Вообще, заставляют задуматься отношения русских и Пушкина. Партизаны прикалывают кинжалами фрагменты его стихов к груди убитых ими фашистов. Не знаю, как кого, но меня это немножко покоробило. Во-первых, это делает партизанский мальчик, который когда-нибудь вырастет с этой своей привычкой. Во-вторых, прикалывает лихим жестом, как в фильме «Табор уходит в небо». В-третьих, это же Пушкин там, стихи про любовь, а не про убийства. Иными словами, как-то слишком буквально Пушкин помогает партизанам. Директора музея, который лавировал между фашистами и лояльностью советскому строю, чтобы спасти музей как наднациональную ценность, партизаны, не сомневаясь, тоже убивают в спину. Ну а правда, что еще делать с коллаборантом?

Все, однако, перевешивает любовная интрига, отодвигая в сторону даже идеологию. Хочется узнать, как будет у них дальше. Даже больше, нежели что будет с музеем. Тем не менее, мы не очень удовлетворены финалом отношений Трофимова и Марии Шиллер, решенных в фильме в стиле Сильвии Кристель. Шиллер не переходит к партизанам, поняв бесперспективность европейского фашизма, а Трофимов не уезжает с ней в Германию – там ему делать нечего, да и в Германии и в следующем году самой Шиллер будет не сладко. Трофимов, увы, сюжетно обречен. Сраженный, он умирает с просветленным лицом, спасая немецкую любовницу, а заодно и посмертную маску Пушкина, которая теперь не попадет в европейские музеи. Шиллер отчаянно рыдает, а потом странно смотрит, уезжая. Возможно, у нее кто-нибудь родится, - то ли будущий пропагандист русского на Западе, то ли отменяльщик русской культуры. Ну, а к нам придут вскоре сталинские «наши», расстреляют недорасстрелянных скомпрометированных пушкинистов (тревожно за жену Угольникова, знающую по фильму несколько языков) и снова продолжат экскурсии на тему «Любви прекрасные порывы».

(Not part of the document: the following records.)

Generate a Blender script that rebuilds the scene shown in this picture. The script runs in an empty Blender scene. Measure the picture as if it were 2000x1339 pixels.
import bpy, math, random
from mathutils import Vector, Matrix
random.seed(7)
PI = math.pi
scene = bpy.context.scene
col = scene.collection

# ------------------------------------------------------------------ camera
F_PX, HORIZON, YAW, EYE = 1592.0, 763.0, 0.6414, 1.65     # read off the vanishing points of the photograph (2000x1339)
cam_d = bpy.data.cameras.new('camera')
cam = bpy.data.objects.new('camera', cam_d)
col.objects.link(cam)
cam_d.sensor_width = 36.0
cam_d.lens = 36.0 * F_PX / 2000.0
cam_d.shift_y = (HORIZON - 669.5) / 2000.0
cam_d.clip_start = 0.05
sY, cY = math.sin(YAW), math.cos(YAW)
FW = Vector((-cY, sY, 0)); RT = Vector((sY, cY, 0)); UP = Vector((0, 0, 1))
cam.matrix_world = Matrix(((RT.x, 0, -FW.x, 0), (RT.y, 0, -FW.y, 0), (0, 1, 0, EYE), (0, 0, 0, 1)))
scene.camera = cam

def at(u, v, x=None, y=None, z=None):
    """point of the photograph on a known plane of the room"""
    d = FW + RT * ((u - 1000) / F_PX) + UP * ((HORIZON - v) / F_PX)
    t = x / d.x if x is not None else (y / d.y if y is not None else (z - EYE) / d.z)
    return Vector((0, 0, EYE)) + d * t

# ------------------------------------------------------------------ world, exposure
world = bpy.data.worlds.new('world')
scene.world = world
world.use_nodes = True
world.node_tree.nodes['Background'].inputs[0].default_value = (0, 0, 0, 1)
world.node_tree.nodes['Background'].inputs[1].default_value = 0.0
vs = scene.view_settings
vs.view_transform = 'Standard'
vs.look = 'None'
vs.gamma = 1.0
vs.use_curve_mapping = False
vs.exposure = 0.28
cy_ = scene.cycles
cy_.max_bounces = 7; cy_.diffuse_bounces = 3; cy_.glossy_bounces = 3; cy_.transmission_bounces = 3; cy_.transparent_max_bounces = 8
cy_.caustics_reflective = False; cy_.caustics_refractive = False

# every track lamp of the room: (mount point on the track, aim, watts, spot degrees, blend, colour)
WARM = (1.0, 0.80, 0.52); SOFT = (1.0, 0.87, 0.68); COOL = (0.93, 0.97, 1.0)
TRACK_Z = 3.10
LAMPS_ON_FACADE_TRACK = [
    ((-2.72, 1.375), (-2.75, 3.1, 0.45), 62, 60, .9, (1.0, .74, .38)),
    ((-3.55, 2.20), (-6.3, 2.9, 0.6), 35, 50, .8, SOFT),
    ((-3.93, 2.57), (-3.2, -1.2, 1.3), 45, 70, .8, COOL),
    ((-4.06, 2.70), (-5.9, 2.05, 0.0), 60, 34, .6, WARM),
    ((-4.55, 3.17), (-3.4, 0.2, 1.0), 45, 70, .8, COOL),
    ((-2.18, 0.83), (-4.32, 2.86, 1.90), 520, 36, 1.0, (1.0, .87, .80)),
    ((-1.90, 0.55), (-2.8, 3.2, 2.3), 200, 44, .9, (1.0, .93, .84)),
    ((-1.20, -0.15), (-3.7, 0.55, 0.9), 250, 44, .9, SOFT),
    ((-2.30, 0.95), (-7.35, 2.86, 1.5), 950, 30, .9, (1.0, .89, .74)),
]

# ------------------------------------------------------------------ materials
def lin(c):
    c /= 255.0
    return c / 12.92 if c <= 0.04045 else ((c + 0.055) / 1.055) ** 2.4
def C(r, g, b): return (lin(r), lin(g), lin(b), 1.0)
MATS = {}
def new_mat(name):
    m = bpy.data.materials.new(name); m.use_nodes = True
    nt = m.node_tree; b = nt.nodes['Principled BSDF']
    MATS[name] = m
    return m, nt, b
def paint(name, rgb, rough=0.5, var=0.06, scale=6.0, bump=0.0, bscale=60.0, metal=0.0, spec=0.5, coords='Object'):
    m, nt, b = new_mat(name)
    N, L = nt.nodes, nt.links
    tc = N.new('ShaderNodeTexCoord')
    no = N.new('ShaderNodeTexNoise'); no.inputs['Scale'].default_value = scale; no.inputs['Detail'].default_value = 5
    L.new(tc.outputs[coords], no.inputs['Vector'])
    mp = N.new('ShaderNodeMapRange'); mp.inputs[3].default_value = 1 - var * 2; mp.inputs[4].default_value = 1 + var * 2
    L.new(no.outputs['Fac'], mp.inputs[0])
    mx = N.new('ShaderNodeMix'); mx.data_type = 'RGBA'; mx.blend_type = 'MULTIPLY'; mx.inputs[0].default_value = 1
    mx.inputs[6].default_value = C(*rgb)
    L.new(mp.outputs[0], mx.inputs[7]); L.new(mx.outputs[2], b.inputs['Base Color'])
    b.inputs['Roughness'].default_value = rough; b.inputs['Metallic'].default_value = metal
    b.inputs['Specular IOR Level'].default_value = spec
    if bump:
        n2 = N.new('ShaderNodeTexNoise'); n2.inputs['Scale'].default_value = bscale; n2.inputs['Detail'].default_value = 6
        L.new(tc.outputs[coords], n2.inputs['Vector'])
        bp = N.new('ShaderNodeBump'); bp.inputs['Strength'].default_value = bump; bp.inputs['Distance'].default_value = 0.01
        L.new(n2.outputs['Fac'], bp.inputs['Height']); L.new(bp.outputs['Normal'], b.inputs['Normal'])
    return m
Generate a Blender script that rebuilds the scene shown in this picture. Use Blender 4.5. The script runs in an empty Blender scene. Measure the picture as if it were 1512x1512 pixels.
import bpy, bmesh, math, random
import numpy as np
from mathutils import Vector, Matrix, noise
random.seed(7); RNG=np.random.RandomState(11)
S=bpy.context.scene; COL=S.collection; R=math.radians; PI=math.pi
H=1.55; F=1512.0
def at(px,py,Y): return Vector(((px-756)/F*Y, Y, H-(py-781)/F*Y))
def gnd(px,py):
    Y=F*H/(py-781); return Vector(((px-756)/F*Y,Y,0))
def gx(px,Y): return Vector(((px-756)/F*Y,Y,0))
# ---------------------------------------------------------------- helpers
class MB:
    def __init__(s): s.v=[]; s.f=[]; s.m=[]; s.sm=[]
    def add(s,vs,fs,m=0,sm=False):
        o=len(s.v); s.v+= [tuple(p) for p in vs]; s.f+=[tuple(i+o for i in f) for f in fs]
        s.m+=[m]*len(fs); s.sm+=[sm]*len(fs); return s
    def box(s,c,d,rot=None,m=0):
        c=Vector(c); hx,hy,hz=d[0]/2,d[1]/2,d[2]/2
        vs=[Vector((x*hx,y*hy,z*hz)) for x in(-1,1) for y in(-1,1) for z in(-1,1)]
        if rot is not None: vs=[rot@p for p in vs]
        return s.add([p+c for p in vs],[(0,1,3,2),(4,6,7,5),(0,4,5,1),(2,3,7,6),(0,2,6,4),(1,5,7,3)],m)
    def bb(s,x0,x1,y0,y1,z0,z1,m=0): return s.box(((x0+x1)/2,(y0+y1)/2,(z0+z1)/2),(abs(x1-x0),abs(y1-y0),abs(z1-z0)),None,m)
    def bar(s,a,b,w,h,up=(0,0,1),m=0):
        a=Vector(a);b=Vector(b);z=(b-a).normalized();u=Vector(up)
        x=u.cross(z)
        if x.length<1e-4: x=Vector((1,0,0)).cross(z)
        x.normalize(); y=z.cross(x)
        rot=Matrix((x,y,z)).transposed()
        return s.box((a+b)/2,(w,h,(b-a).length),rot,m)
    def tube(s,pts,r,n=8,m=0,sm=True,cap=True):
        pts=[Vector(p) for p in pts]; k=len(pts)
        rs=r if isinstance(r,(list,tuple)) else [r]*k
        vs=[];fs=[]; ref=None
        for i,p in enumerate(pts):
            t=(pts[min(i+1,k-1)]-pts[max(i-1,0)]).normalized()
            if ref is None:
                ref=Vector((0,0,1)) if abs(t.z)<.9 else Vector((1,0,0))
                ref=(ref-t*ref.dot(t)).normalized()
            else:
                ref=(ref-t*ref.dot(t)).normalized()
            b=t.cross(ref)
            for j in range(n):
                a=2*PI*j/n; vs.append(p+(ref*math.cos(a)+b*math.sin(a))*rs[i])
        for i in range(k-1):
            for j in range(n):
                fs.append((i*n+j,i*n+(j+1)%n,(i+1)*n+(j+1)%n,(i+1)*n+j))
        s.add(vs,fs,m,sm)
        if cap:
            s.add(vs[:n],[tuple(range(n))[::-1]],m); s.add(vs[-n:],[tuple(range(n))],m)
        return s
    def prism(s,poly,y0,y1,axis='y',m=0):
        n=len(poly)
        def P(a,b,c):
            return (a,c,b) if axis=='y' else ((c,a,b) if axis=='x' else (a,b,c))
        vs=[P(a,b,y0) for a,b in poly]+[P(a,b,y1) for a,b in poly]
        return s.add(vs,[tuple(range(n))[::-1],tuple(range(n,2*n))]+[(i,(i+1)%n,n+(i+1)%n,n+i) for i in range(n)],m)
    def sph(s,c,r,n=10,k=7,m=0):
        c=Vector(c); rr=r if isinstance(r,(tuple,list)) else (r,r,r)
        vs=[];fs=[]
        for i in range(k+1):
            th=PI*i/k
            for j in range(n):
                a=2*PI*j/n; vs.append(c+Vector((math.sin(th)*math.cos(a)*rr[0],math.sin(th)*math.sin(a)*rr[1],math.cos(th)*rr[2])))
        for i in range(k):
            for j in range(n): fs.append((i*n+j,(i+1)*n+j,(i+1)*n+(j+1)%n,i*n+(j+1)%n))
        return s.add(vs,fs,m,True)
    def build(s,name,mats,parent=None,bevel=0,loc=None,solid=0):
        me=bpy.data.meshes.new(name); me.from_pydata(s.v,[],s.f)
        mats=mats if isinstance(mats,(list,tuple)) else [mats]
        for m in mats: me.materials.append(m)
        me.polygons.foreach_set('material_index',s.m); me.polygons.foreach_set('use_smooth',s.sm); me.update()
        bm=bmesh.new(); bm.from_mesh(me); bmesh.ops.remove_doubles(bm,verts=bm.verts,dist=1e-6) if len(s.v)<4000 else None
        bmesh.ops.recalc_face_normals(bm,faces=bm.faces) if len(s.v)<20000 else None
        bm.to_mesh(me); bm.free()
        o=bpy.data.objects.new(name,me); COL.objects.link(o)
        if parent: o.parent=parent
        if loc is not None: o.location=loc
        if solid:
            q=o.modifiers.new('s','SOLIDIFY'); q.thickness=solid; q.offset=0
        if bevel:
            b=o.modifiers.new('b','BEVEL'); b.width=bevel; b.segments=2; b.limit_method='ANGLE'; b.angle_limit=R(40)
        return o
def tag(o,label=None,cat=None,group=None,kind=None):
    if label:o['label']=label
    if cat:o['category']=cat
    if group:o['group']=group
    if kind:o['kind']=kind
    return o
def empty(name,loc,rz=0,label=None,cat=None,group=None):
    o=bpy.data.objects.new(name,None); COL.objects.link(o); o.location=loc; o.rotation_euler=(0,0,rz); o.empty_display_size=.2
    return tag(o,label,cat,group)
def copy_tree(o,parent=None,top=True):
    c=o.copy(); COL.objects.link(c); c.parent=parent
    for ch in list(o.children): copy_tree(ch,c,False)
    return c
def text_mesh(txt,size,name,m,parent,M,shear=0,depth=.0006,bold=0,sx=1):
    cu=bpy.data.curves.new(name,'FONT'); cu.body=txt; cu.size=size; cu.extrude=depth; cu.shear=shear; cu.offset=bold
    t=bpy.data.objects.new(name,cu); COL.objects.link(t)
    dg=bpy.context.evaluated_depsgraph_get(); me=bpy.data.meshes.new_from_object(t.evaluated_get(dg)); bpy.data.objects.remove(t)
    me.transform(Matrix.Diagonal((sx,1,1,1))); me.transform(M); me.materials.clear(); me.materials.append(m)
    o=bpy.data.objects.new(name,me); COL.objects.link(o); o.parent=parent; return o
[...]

Итак, о чем свидетельствует в том числе и эта знаменательная картина?

О том, что конфликт русской культуры и европейского контекста нисколько не утихает, а наоборот расширяется, вовлекая в себя новых акторов и создавая странные сюжеты в умах. Во всяком случае, если и актуализированный Пушкин благодаря новому российскому кино к штыку приравняет перо, то… европейской визы ему точно не дадут.